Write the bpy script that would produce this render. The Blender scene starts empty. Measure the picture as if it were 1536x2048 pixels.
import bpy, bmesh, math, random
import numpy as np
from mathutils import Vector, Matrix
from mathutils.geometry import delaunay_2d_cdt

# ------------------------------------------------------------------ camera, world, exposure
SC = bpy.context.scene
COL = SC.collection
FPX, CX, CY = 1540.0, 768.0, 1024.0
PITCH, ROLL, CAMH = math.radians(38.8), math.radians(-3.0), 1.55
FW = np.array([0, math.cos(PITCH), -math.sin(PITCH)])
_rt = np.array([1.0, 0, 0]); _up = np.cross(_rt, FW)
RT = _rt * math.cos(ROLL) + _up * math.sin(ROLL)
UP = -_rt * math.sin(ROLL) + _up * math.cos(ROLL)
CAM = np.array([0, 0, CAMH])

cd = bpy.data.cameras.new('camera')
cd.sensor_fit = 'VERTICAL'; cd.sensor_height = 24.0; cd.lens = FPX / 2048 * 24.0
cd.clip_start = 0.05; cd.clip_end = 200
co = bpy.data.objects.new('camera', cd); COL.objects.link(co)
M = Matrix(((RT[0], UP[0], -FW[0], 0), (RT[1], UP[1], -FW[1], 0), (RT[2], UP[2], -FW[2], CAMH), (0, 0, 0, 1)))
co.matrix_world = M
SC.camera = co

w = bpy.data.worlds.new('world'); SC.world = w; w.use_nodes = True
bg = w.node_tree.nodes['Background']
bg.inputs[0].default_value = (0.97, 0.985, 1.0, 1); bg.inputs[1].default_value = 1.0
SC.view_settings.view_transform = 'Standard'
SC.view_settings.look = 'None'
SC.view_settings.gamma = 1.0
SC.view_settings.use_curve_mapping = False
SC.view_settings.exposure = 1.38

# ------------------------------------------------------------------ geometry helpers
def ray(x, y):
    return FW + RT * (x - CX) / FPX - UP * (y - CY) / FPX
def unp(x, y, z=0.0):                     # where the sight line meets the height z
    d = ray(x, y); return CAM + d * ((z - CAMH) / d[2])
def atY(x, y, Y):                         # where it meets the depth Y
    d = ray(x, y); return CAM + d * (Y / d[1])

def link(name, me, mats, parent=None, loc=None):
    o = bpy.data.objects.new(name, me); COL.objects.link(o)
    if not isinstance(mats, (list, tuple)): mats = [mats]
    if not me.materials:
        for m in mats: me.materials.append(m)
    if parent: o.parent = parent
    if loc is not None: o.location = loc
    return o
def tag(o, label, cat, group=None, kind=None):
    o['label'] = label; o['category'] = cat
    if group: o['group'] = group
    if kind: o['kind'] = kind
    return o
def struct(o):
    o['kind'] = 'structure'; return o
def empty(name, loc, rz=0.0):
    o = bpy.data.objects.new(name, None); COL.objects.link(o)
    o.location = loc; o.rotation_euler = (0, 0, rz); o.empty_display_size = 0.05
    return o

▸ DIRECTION
Copy, please, exactly the lines that start at the first line of the data and end at the line containing "from mathutils.geometry import", both kept and no others.

▸ EXERCISE OUTPUT
Write the bpy script that would produce this render. The Blender scene starts empty. Measure the picture as if it were 1536x2048 pixels.
import bpy, bmesh, math, random
import numpy as np
from mathutils import Vector, Matrix
from mathutils.geometry import delaunay_2d_cdt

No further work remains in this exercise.